9h15. Éric est content. Il vit dans le "bon pays". Ce pays où un ministre et une procureure sont prêts à nier l'évidence dès lors qu'un attentat meurtrier concerne les musulmans. Éric sait que tout ceci n'est que foutaises... car il connaît la définition de "terrorisme", il sait ce qu'est la haine raciale et religieuse. Il sait que, si ce même crime avait eu lieu dans une église ou un synagogue, le parquet antiterroriste aurait été immédiatement saisi. Oui, Éric vit dans le bon pays, celui de la déshumanisation des personnes de confession musulmane, de leur vivant jusqu'après leur mort. Il vit dans le "bon pays" où des personnes dénonçant le génocide des Palestiniens, elles, sans n'avoir jamais commis aucun crime, sont poursuivi pour apologie du terrorisme.
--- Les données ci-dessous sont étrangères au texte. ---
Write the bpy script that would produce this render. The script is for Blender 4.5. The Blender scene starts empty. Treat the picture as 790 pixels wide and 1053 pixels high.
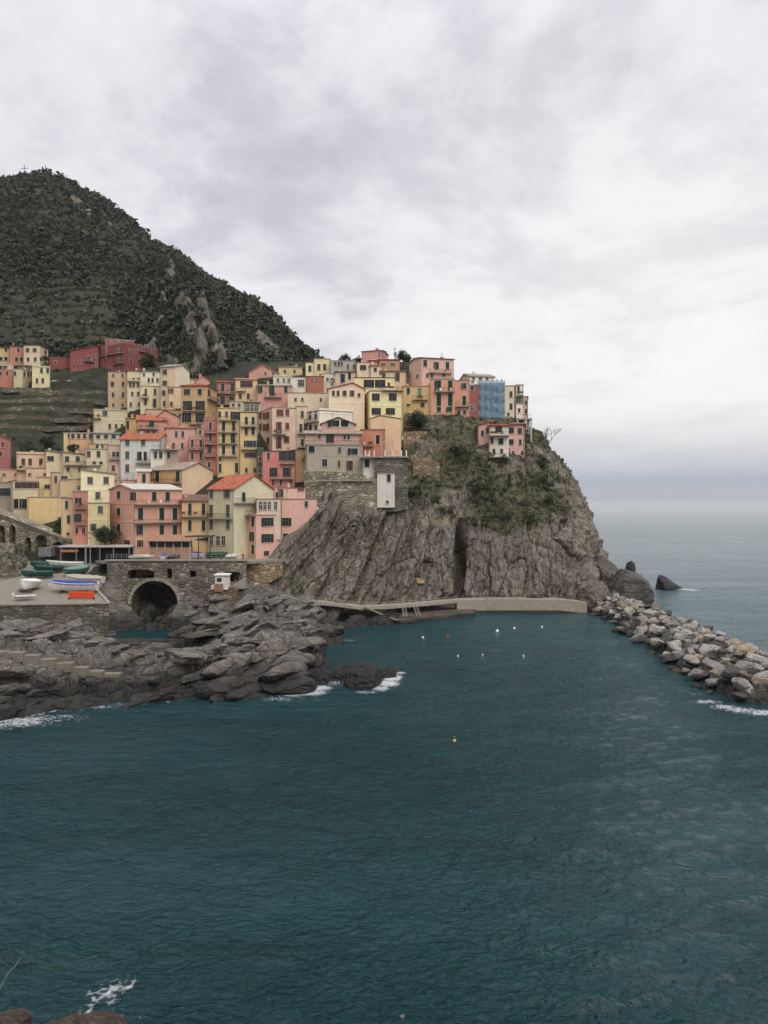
import bpy, math, random
import numpy as np
from mathutils import Vector, Matrix
random.seed(7)
RNG = np.random.RandomState(11)
COL = bpy.context.scene.collection
SC = bpy.context.scene
F = 800.0; CX = 395.0; HY = 513.0; CZ = 26.0     # focal length in photo pixels, principal column, horizon row, camera height

def P(px, py, Y):
    return ((px-CX)/F*Y, Y, CZ+(HY-py)/F*Y)
def zpy(py, Y): return CZ+(HY-py)/F*Y
def wp(px, py):            # point on the sea
    Y = CZ*F/(py-HY); return ((px-CX)/F*Y, Y)

def lin(c):
    r = []
    for v in c[:3]:
        v = v/255.0
        r.append(v/12.92 if v <= 0.04045 else ((v+0.055)/1.055)**2.4)
    return r

# ------------------------------------------------------------------ noise (numpy)
_T = RNG.rand(4096).astype(np.float64)
def _h(ix, iy, iz, s=0):
    v = (ix*73856093) ^ (iy*19349663) ^ (iz*83492791) ^ (s*2654435761 & 0x7fffffff)
    v = (v ^ (v >> 13))*1274126177
    return _T[((v ^ (v >> 16)) & 4095)]
def vn(p, s=0):
    p = np.asarray(p, float); i = np.floor(p).astype(np.int64); f = p-i; f = f*f*f*(f*(f*6-15)+10)
    x, y, z = i[..., 0], i[..., 1], i[..., 2]; fx, fy, fz = f[..., 0], f[..., 1], f[..., 2]
    def L(a, b, t): return a+(b-a)*t
    c = [[[_h(x+a, y+b, z+d, s) for d in (0, 1)] for b in (0, 1)] for a in (0, 1)]
    r = [[L(c[a][b][0], c[a][b][1], fz) for b in (0, 1)] for a in (0, 1)]
    return L(L(r[0][0], r[0][1], fy), L(r[1][0], r[1][1], fy), fx)*2-1
def fbm(p, o=4, s=0, g=0.5):
    p = np.asarray(p, float); a = 1; t = 0; r = 0
    for k in range(o):
        r = r+a*vn(p*(2.03**k)+k*17.3, s+k); t += a; a *= g
    return r/t
def ridged(p, o=4, s=0, g=0.5):
    p = np.asarray(p, float); a = 1; t = 0; r = 0
    for k in range(o):
        r = r+a*(1-np.abs(vn(p*(2.03**k)+k*9.7, s+k))*2); t += a; a *= g
    return r/t
def worley(p, s=0):       # F1, F2, cell value
    p = np.asarray(p, float); i = np.floor(p).astype(np.int64)
    f1 = np.full(p.shape[:-1], 9.0); f2 = f1.copy(); cv = f1*0
    for a in (-1, 0, 1):
        for b in (-1, 0, 1):
            for c in (-1, 0, 1):
                x, y, z = i[..., 0]+a, i[..., 1]+b, i[..., 2]+c
                dx = x+_h(x, y, z, s+1)-p[..., 0]; dy = y+_h(x, y, z, s+2)-p[..., 1]; dz = z+_h(x, y, z, s+3)-p[..., 2]
                d = np.sqrt(dx*dx+dy*dy+dz*dz); v = _h(x, y, z, s+4)
                m = d < f1
                f2 = np.where(m, f1, np.minimum(f2, d)); cv = np.where(m, v, cv); f1 = np.where(m, d, f1)
    return f1, f2, cv

# ------------------------------------------------------------------ materials
MATS = {}
class NT:
    def __init__(s, mat):
        s.t = mat.node_tree; s.n = s.t.nodes; s.l = s.t.links
    def new(s, typ, **kw):
        n = s.n.new(typ)
        for k, v in kw.items():
            if k.startswith('i_'):
                key = k[2:].replace('_', ' '); n.inputs[key].default_value = v
            else: setattr(n, k, v)
        return n
    def link(s, a, b): s.l.new(a, b)
    def math(s, op, a, b=None, clamp=False):
        n = s.n.new('ShaderNodeMath'); n.operation = op; n.use_clamp = clamp
        for i, v in enumerate((a, b)):
            if v is None: continue
            if isinstance(v, (int, float)): n.inputs[i].default_value = v
            else: s.l.new(v, n.inputs[i])
        return n.outputs[0]
    def mix(s, f, a, b, mode='MIX'):
        n = s.n.new('ShaderNodeMix'); n.data_type = 'RGBA'; n.blend_type = mode
        for i, v in ((0, f), (6, a), (7, b)):
            if isinstance(v, (int, float)): n.inputs[i].default_value = v
            elif isinstance(v, (tuple, list)): n.inputs[i].default_value = (*v[:3], 1)
            else: s.l.new(v, n.inputs[i])
        return n.outputs[2]
    def ramp(s, f, stops):
        n = s.n.new('ShaderNodeValToRGB'); e = n.color_ramp.elements
        while len(e) < len(stops): e.new(0.5)
        for k, (p, c) in enumerate(stops):
            e[k].position = p; e[k].color = (c, c, c, 1) if isinstance(c, (int, float)) else (*c[:3], 1)
        s.l.new(f, n.inputs[0]); return n.outputs[0]
    def noise(s, vec, scale, detail=4, rough=0.55, dist=0.0):
        n = s.new('ShaderNodeTexNoise'); n.inputs['Scale'].default_value = scale; n.inputs['Detail'].default_value = detail
        n.inputs['Roughness'].default_value = rough; n.inputs['Distortion'].default_value = dist
        if vec is not None: s.l.new(vec, n.inputs['Vector'])
        return n.outputs['Fac']
    def mapping(s, vec, scale=(1, 1, 1), rot=(0, 0, 0)):
        n = s.new('ShaderNodeMapping'); n.inputs['Scale'].default_value = scale; n.inputs['Rotation'].default_value = rot
        s.l.new(vec, n.inputs['Vector']); return n.outputs[0]
    def bump(s, h, strength=0.5, dist=0.1):
        n = s.new('ShaderNodeBump'); n.inputs['Strength'].default_value = strength; n.inputs['Distance'].default_value = dist
        s.l.new(h, n.inputs['Height']); return n.outputs[0]
def newmat(name):
    m = bpy.data.materials.new(name); m.use_nodes = True; nt = NT(m)
    b = nt.n['Principled BSDF']; b.inputs['Roughness'].default_value = 0.85
    try: b.inputs['Specular IOR Level'].default_value = 0.25
    except Exception: pass
    return m, nt, b
def pos(nt): return nt.new('ShaderNodeNewGeometry').outputs['Position']

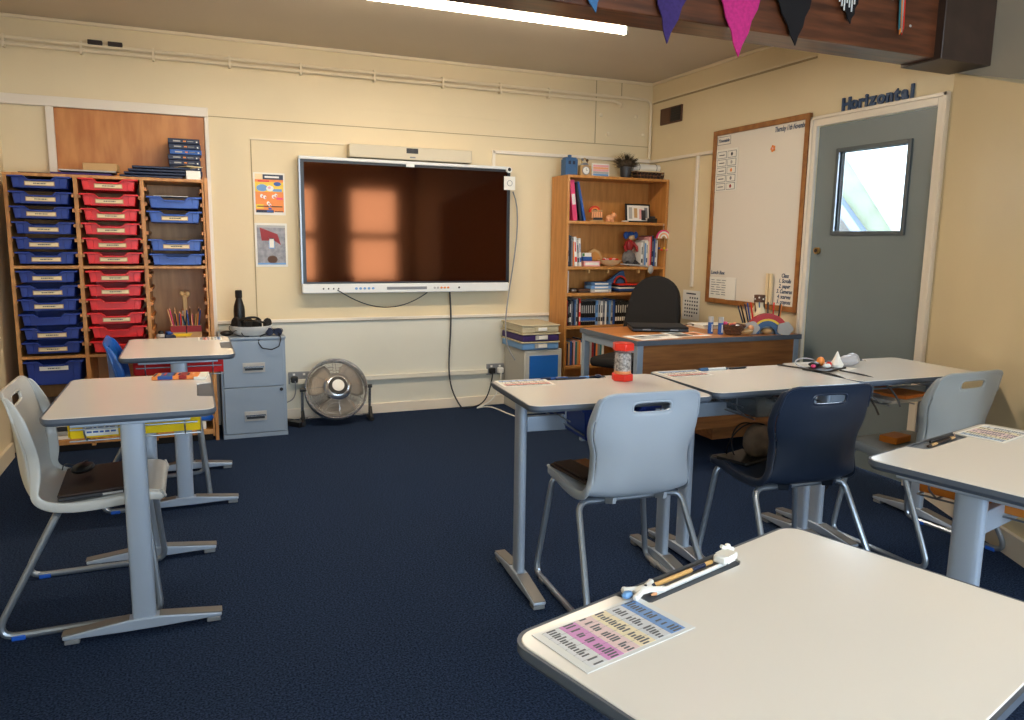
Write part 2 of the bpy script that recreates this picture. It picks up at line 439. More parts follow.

3 mai. 9h18. Éric exulte. Il va écrire un tweet "intelligent et "profond" pour exprimer sa joie suite à l'annonce de la Procureure. Il veut narguer et clouer le bec des musulmans et des "islamo-wokisto-gauchiasses". C'est ainsi qu'après 2 minutes de réflexion intense, la bave aux coins des lèvres, à 9h20 précisément, il twitta : " Caramba, encore raté !" Agrémenté d'un lien vers un article du journal d'extrême-droite le JDD.
Oui, tous les islamophobes sont heureux et crient leur joie indécente sur les réseaux. Et cette joie "Caramba" est tout de même une manière bien étrange de vouloir nous prouver qu'Aboubakar Cissé n'est pas la victime d'un meurtre islamophobe.